▼

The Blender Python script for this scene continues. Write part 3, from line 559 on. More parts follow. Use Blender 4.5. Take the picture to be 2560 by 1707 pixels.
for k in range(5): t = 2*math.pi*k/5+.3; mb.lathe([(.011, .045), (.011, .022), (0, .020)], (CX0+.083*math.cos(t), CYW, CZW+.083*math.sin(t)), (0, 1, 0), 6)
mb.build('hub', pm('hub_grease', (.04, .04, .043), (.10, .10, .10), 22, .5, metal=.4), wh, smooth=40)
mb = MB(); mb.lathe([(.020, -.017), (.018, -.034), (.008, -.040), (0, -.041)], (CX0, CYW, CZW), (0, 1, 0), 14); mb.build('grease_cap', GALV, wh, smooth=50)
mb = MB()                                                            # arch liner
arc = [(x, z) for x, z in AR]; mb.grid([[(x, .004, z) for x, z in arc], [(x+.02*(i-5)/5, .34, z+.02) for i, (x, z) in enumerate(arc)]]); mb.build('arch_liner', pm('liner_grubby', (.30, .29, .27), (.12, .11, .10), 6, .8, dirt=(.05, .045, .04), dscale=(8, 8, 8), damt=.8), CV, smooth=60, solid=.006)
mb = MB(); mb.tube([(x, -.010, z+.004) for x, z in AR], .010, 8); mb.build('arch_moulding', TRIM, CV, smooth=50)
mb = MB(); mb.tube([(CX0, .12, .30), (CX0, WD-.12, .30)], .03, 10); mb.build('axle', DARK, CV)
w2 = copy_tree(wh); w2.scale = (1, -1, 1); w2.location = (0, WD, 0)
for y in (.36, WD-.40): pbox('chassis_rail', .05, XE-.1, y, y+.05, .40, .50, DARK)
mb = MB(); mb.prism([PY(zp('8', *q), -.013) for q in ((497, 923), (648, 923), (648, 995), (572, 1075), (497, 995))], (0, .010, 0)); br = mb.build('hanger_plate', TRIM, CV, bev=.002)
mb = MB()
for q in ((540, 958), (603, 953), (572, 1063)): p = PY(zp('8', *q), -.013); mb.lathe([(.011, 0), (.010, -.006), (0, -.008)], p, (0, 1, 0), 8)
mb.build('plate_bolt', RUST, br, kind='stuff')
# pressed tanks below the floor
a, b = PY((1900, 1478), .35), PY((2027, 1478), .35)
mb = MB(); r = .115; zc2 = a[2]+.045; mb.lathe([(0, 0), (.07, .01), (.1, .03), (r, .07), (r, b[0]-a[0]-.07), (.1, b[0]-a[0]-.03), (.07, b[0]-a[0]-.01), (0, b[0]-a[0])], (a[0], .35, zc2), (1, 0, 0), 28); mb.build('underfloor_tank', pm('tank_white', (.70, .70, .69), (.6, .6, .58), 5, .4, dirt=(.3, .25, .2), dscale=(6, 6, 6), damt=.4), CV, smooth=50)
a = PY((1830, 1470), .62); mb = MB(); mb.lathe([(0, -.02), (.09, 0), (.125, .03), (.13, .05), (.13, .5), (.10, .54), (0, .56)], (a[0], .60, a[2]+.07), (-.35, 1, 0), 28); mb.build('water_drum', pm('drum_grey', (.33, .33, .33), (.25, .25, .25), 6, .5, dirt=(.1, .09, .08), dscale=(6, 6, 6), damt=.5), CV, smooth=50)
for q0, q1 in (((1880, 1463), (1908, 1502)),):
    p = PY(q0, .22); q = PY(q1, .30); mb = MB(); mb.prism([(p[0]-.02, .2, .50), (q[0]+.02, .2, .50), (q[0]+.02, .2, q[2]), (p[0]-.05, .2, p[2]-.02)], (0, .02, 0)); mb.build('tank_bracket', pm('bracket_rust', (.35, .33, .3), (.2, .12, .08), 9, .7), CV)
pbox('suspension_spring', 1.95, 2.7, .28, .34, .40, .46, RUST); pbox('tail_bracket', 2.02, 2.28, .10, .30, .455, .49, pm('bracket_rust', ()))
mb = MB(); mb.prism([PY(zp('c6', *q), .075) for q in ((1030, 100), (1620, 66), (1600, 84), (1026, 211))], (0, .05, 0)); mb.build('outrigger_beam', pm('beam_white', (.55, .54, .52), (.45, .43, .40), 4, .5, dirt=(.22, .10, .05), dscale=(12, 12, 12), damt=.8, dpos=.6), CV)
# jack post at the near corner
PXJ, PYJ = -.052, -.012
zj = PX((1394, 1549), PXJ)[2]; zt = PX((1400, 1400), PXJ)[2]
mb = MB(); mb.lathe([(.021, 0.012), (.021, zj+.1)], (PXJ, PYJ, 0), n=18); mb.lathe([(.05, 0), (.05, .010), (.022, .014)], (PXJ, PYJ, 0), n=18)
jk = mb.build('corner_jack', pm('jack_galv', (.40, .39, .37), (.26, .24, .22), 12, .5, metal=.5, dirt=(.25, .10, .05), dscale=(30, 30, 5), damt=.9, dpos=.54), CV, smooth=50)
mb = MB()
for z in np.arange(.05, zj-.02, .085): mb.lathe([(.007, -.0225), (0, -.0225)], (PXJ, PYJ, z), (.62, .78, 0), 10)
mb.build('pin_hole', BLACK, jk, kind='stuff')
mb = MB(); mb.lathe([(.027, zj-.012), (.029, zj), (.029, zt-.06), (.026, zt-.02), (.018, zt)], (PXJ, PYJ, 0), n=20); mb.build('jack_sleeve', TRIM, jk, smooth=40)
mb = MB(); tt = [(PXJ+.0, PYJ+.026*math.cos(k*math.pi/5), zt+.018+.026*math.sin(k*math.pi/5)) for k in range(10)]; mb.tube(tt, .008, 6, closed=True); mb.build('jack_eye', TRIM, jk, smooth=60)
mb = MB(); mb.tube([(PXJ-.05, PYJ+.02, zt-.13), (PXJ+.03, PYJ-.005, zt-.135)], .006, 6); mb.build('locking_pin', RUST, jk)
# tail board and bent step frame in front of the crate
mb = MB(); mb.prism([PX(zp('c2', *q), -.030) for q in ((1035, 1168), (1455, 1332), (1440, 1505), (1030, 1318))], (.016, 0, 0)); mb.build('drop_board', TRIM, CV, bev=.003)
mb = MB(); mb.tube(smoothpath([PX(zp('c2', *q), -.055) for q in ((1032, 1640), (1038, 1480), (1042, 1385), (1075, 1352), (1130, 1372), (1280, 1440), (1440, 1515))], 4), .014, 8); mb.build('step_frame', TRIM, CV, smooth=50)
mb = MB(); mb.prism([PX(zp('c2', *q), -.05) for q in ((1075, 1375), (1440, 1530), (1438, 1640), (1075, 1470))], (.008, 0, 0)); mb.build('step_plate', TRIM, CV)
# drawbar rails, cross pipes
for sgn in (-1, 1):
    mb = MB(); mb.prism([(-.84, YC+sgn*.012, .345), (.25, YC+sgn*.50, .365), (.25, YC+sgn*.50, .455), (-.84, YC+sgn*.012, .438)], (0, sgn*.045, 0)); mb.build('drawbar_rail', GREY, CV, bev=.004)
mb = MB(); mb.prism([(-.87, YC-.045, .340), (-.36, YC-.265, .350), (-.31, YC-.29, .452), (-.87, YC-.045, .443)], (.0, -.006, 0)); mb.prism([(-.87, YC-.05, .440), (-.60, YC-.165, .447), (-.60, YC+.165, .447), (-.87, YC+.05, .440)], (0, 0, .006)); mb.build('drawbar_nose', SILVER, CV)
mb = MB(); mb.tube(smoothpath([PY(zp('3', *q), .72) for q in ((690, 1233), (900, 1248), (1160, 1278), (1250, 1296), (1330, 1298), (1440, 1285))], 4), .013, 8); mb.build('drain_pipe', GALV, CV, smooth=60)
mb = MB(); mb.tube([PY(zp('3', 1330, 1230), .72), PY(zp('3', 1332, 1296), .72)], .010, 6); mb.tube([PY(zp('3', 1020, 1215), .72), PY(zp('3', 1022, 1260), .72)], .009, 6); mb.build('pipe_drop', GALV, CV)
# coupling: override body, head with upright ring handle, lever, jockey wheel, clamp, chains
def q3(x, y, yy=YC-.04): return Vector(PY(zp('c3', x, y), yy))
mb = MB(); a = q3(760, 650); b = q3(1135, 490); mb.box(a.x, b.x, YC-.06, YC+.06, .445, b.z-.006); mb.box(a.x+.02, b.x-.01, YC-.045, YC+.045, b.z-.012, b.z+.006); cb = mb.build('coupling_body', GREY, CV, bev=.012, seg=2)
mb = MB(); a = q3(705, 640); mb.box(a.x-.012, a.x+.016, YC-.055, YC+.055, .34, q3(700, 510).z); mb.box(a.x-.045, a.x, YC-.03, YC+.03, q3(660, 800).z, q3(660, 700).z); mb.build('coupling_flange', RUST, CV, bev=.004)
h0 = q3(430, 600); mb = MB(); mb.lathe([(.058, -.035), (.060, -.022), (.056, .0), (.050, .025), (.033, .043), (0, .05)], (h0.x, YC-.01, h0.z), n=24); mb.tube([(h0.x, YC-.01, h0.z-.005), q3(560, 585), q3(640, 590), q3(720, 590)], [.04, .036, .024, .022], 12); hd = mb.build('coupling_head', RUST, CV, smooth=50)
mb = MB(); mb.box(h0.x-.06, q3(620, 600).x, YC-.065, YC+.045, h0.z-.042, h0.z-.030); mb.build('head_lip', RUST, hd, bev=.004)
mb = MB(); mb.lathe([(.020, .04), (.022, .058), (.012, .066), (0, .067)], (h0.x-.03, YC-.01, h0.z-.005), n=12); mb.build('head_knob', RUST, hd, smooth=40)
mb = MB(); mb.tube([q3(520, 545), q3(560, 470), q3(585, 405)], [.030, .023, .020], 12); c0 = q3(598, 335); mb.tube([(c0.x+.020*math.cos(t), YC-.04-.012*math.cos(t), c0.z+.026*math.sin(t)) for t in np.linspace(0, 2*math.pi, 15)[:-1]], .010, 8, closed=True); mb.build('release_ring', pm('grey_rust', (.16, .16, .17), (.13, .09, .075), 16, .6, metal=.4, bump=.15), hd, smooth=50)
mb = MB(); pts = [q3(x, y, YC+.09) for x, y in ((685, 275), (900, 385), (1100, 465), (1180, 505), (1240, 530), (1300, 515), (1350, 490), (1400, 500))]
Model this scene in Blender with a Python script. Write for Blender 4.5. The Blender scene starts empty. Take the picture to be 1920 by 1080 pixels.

▲

Exercise goal
From the data, pick out every line that includes "this".

Correct answer
The Blender Python script for this scene continues. Write part 3, from line 559 on. More parts follow. Use Blender 4.5. Take the picture to be 2560 by 1707 pixels.
Model this scene in Blender with a Python script. Write for Blender 4.5. The Blender scene starts empty. Take the picture to be 1920 by 1080 pixels.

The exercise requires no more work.